>> START
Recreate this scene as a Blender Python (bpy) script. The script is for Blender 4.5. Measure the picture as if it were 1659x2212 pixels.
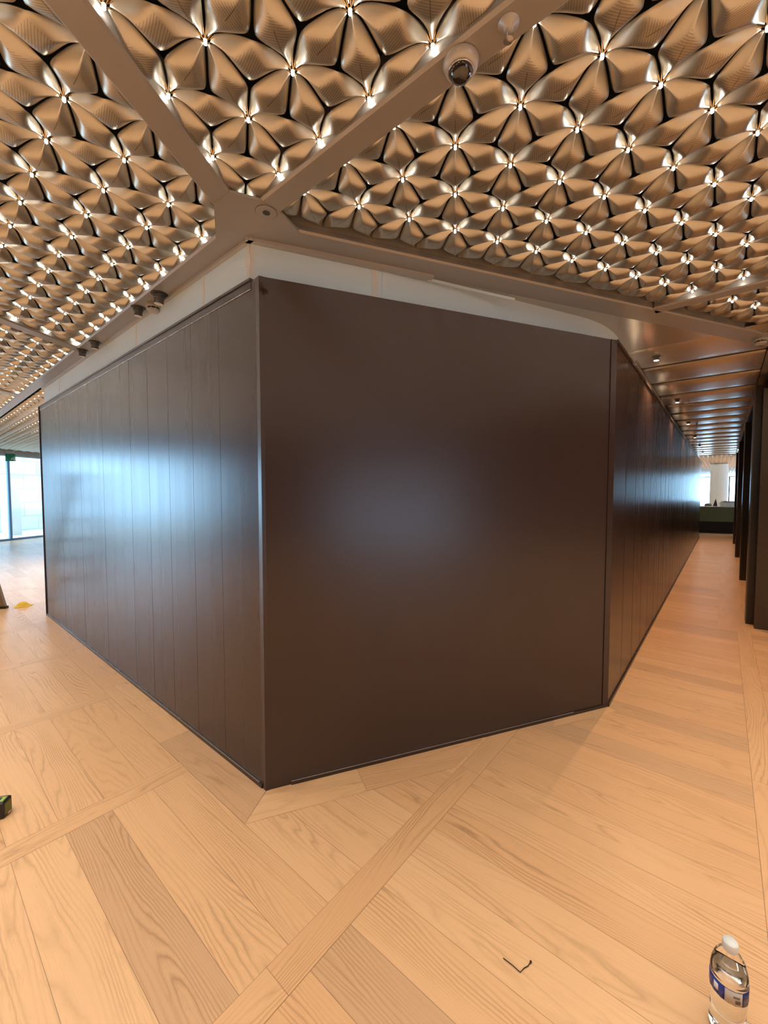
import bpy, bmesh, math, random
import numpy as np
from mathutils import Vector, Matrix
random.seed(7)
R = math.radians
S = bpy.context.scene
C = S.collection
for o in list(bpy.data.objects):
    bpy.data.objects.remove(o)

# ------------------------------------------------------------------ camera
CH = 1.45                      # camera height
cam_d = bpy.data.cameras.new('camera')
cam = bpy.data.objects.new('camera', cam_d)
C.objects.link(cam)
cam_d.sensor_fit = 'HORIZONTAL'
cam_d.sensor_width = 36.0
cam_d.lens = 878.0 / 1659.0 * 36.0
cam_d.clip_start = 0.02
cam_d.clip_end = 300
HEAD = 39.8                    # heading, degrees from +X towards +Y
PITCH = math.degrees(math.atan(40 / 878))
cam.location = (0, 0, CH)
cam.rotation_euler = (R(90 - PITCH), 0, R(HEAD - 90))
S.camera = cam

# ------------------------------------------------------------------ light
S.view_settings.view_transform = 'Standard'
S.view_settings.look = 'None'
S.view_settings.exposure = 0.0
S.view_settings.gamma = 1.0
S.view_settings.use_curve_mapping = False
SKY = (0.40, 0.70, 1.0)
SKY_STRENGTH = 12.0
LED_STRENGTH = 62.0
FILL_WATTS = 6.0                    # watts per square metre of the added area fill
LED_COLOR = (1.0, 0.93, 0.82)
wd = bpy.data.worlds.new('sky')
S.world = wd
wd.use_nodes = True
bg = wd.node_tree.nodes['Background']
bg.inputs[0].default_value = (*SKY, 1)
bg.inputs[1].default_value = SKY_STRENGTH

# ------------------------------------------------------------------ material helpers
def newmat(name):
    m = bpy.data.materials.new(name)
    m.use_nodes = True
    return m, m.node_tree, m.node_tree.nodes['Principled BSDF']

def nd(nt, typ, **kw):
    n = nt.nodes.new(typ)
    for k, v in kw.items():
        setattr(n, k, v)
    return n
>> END
• _Task prompt_
Without including any pictures, reproduce the listing exactly.

• _Answer to this problem_
Recreate this scene as a Blender Python (bpy) script. The script is for Blender 4.5. Measure the picture as if it were 1659x2212 pixels.
import bpy, bmesh, math, random
import numpy as np
from mathutils import Vector, Matrix
random.seed(7)
R = math.radians
S = bpy.context.scene
C = S.collection
for o in list(bpy.data.objects):
    bpy.data.objects.remove(o)

# ------------------------------------------------------------------ camera
CH = 1.45                      # camera height
cam_d = bpy.data.cameras.new('camera')
cam = bpy.data.objects.new('camera', cam_d)
C.objects.link(cam)
cam_d.sensor_fit = 'HORIZONTAL'
cam_d.sensor_width = 36.0
cam_d.lens = 878.0 / 1659.0 * 36.0
cam_d.clip_start = 0.02
cam_d.clip_end = 300
HEAD = 39.8                    # heading, degrees from +X towards +Y
PITCH = math.degrees(math.atan(40 / 878))
cam.location = (0, 0, CH)
cam.rotation_euler = (R(90 - PITCH), 0, R(HEAD - 90))
S.camera = cam

# ------------------------------------------------------------------ light
S.view_settings.view_transform = 'Standard'
S.view_settings.look = 'None'
S.view_settings.exposure = 0.0
S.view_settings.gamma = 1.0
S.view_settings.use_curve_mapping = False
SKY = (0.40, 0.70, 1.0)
SKY_STRENGTH = 12.0
LED_STRENGTH = 62.0
FILL_WATTS = 6.0                    # watts per square metre of the added area fill
LED_COLOR = (1.0, 0.93, 0.82)
wd = bpy.data.worlds.new('sky')
S.world = wd
wd.use_nodes = True
bg = wd.node_tree.nodes['Background']
bg.inputs[0].default_value = (*SKY, 1)
bg.inputs[1].default_value = SKY_STRENGTH

# ------------------------------------------------------------------ material helpers
def newmat(name):
    m = bpy.data.materials.new(name)
    m.use_nodes = True
    return m, m.node_tree, m.node_tree.nodes['Principled BSDF']

def nd(nt, typ, **kw):
    n = nt.nodes.new(typ)
    for k, v in kw.items():
        setattr(n, k, v)
    return n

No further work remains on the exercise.